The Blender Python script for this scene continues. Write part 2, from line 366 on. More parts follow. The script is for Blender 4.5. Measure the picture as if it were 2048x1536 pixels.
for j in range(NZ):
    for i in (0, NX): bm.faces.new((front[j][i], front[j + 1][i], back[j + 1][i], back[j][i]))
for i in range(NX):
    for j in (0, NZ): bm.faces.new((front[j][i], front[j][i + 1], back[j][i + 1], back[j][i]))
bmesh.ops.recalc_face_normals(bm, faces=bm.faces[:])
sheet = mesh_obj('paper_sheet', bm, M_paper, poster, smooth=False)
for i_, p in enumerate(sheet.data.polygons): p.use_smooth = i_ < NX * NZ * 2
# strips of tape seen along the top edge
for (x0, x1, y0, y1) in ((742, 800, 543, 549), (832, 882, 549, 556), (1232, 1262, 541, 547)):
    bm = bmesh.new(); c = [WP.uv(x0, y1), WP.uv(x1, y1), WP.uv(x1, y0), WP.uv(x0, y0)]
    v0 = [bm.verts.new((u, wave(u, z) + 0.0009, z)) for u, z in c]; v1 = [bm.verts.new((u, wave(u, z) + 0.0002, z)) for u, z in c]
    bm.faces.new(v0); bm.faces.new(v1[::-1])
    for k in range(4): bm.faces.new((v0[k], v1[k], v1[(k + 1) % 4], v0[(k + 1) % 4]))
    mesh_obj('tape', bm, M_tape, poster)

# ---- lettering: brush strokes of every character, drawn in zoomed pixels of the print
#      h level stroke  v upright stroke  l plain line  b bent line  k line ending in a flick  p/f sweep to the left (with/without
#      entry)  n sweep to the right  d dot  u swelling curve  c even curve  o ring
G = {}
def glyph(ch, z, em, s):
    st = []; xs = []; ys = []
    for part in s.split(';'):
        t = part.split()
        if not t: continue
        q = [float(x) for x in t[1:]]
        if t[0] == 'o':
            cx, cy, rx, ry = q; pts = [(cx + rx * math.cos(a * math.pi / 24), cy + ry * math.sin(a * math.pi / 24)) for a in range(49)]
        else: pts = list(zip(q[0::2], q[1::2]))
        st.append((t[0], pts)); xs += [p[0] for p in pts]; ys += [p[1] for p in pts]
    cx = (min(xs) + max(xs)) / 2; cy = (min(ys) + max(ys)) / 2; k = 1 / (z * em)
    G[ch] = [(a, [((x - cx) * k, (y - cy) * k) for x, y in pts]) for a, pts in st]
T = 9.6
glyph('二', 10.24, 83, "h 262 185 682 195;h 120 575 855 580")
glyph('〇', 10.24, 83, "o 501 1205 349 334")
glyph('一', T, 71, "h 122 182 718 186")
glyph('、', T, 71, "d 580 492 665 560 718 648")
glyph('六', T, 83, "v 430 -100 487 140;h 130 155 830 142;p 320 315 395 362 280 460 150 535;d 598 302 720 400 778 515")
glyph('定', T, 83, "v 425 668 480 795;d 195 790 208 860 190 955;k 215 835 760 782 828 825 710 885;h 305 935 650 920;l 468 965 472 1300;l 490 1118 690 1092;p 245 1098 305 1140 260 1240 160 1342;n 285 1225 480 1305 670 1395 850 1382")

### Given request
Write out the whole listing exactly.

### Correct answer
The Blender Python script for this scene continues. Write part 2, from line 366 on. More parts follow. The script is for Blender 4.5. Measure the picture as if it were 2048x1536 pixels.
for j in range(NZ):
    for i in (0, NX): bm.faces.new((front[j][i], front[j + 1][i], back[j + 1][i], back[j][i]))
for i in range(NX):
    for j in (0, NZ): bm.faces.new((front[j][i], front[j][i + 1], back[j][i + 1], back[j][i]))
bmesh.ops.recalc_face_normals(bm, faces=bm.faces[:])
sheet = mesh_obj('paper_sheet', bm, M_paper, poster, smooth=False)
for i_, p in enumerate(sheet.data.polygons): p.use_smooth = i_ < NX * NZ * 2
# strips of tape seen along the top edge
for (x0, x1, y0, y1) in ((742, 800, 543, 549), (832, 882, 549, 556), (1232, 1262, 541, 547)):
    bm = bmesh.new(); c = [WP.uv(x0, y1), WP.uv(x1, y1), WP.uv(x1, y0), WP.uv(x0, y0)]
    v0 = [bm.verts.new((u, wave(u, z) + 0.0009, z)) for u, z in c]; v1 = [bm.verts.new((u, wave(u, z) + 0.0002, z)) for u, z in c]
    bm.faces.new(v0); bm.faces.new(v1[::-1])
    for k in range(4): bm.faces.new((v0[k], v1[k], v1[(k + 1) % 4], v0[(k + 1) % 4]))
    mesh_obj('tape', bm, M_tape, poster)

# ---- lettering: brush strokes of every character, drawn in zoomed pixels of the print
#      h level stroke  v upright stroke  l plain line  b bent line  k line ending in a flick  p/f sweep to the left (with/without
#      entry)  n sweep to the right  d dot  u swelling curve  c even curve  o ring
G = {}
def glyph(ch, z, em, s):
    st = []; xs = []; ys = []
    for part in s.split(';'):
        t = part.split()
        if not t: continue
        q = [float(x) for x in t[1:]]
        if t[0] == 'o':
            cx, cy, rx, ry = q; pts = [(cx + rx * math.cos(a * math.pi / 24), cy + ry * math.sin(a * math.pi / 24)) for a in range(49)]
        else: pts = list(zip(q[0::2], q[1::2]))
        st.append((t[0], pts)); xs += [p[0] for p in pts]; ys += [p[1] for p in pts]
    cx = (min(xs) + max(xs)) / 2; cy = (min(ys) + max(ys)) / 2; k = 1 / (z * em)
    G[ch] = [(a, [((x - cx) * k, (y - cy) * k) for x, y in pts]) for a, pts in st]
T = 9.6
glyph('二', 10.24, 83, "h 262 185 682 195;h 120 575 855 580")
glyph('〇', 10.24, 83, "o 501 1205 349 334")
glyph('一', T, 71, "h 122 182 718 186")
glyph('、', T, 71, "d 580 492 665 560 718 648")
glyph('六', T, 83, "v 430 -100 487 140;h 130 155 830 142;p 320 315 395 362 280 460 150 535;d 598 302 720 400 778 515")
glyph('定', T, 83, "v 425 668 480 795;d 195 790 208 860 190 955;k 215 835 760 782 828 825 710 885;h 305 935 650 920;l 468 965 472 1300;l 490 1118 690 1092;p 245 1098 305 1140 260 1240 160 1342;n 285 1225 480 1305 670 1395 850 1382")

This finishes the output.